Saturday, June 04, 2005

Journalistic Ethics

In regards to the Felt Family, Tierney pumps his chest up over journalistic ethics, but then comes out and speaks the truth anyways:

They didn't appreciate how seriously we journalists take our ethical standards.

Riiiight... if they were trying to get paid for the revelation, then I think they estimated them just fine. But as it turns out, what they take seriously is not ethics per se but the appearance thereof:
The Felts' mistake, of course, was hawking the secret directly instead of persevering with the genteel approach used by celebrities and former presidents: laundering the news through a book publisher. You don't actually have to write the book yourself, but once your name is on the cover, you've joined the literary priesthood and are pure enough to accept cash offerings.
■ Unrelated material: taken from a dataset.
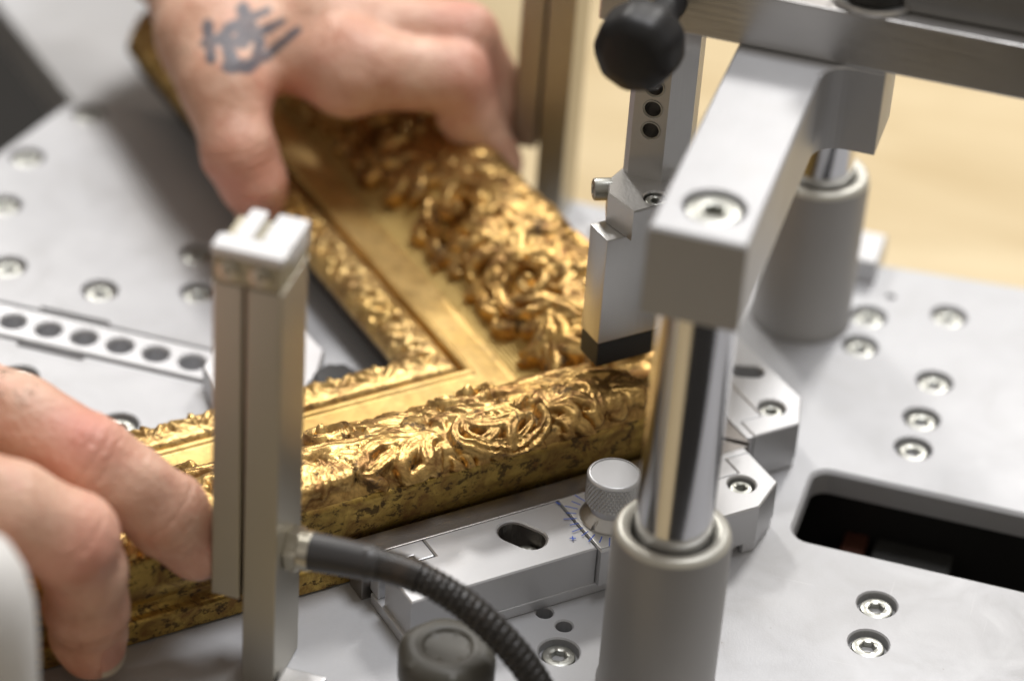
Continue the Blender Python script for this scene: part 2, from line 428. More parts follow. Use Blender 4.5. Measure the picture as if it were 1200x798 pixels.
# ------------------------------------------------------------------ fences
def fence(mirror, label):
    f_ = (lambda p: mirY(p)) if mirror else (lambda p: p)
    L = lambda pts: [f_(AN(a, n)) for a, n in (pts if not mirror else pts[::-1])]
    c = f_(AN(-30, 90)); t = thing('fence_bar', label, 'fence', (c[0], c[1], 0), 'guide fences at the frame corner')
    H = 13.4
    sl = slotloop(-45.4, 87.2, 2.3, 3.9, math.radians(60))
    main = [(-67.2, 79.2), (-31.8, 79.2), (-31.8, 98.6), (-80.0, 98.6), (-80.0, 85.8), (-67.2, 85.8)]
    hol = [(L(sl), 9, .35), (L(circ(-74, 92.2, 3.3, 24)), 3.0, .4)]
    mb = link('fence_body', drilled(L(main), 3.0, H, hol, .35), 'fence', t)
    x, y = f_(AN(-74, 92.2)); screw(t, x, y, H - 1.0, 2.8, 1.4)
    x, y = f_(AN(-44.6, 88.6)); screw(t, x, y, H - 4.6, 3.2, 1.5)
    link('slot_shade_ring', drilled(L(slotloop(-45.4, 87.2, 2.3, 3.86, math.radians(60))), H - 8.9, H - .6, [(L(slotloop(-45.4, 87.2, 2.3, 3.6, math.radians(60))), 8, .05)], .05), 'strip', t)  # dark ring added to put shade on the slot's walls
    # stepped end block, separate keyed piece
    link('end_key', prism(L([(-80.5, 79.2), (-67.5, 79.2), (-67.5, 85.5), (-71.8, 85.5), (-71.8, 83.4), (-80.5, 83.4)]), 3.0, H - .15, .3), 'fence', t)
    link('base_bar', prism(L([(-81.0, 80.5), (8, 80.5), (8, 98.9), (-81.0, 98.9)]), 0.05, 3.0, .35), 'fence', t)
    # right half: scale plate seat and nose
    hol2 = [(L(circ(12.2, 91.6, 3.35, 24)), 3.2, .4), (L(slotloop(-3.6, 94.2, 1.9, 2.5, math.radians(60))), 9, .25)]
    nose = [(-31.5, 87.35), (13.9, 87.35), (13.9, 81.3), (20.6, 81.3), (20.6, 94.4), (11.5, 100.8), (-31.5, 100.2)]
    link('nose_block', drilled(L(nose), 3.05, H, hol2, .35), 'fence', t)
    link('nose_foot', prism(L([(8.2, 82), (20.4, 82), (20.4, 94.2), (11.4, 100.6), (8.2, 100.6)]), .05, 3.0, .3), 'fence', t)
    x, y = f_(AN(12.2, 91.6)); screw(t, x, y, H - 1.0, 2.8, 1.4)
    link('nose_key', prism(L([(-31.5, 79.2), (20.5, 79.2), (20.5, 81.2), (13.8, 81.2), (13.8, 87.25), (-31.5, 87.25)]), 3.05, H - .08, .3), 'fence', t)
    link('wear_strip', prism(L([(-82.5, 72.5), (16, 72.5), (22, 79.0), (-82.5, 79.0)]), 0.05, H - .2, .3), 'strip', t)
    if not mirror:
        # the small inset on the front face of the key piece
        link('inset_plate', prism([AN(-36.5, 98.0), AN(-32.2, 98.0), AN(-32.2, 98.5), AN(-36.5, 98.5)], 3.6, 6.6, .1), 'card', t)
        sc = link('scale_plate', prism(L([(-31.4, 79.4), (-12, 79.4), (-12, 99.4), (-31.4, 99.4)]), H, H + .35, .1), 'card', t)
        return t, sc
    return t, None
F1, scale = fence(False, 'metal fence bar in front of the front gold rail with slotted hole and blue scale')
F2, _ = fence(True, 'metal fence bar with notched end behind the chrome rod, beyond the frame corner')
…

As a mere source, though, you cannot be trusted with money, at least not according to the keepers of journalistic ethics in America. They say the money would taint the media's image, inspire lies from mercenary sources and maybe even corrupt journalists. An editor once told me that if he bought an article, he feared he would overplay it to justify the expense.

At least Tierney doesn't turn it into a rant about how good a guy Nixon was and that Felt is a baby-killer... even though he is of the conservatarian breed of the right, he still sides with Felt on this one:
Now the reporters are rushing out another book, and Mr. Felt is still not supposed to get any money from it. He deserves a cut, not only for what he did for them but for what they and their editor did to him. He risked his career to expose corruption in the White House, and they ensured that his name will be forever linked in the annals of history with a 1970's porn flick. They owe him.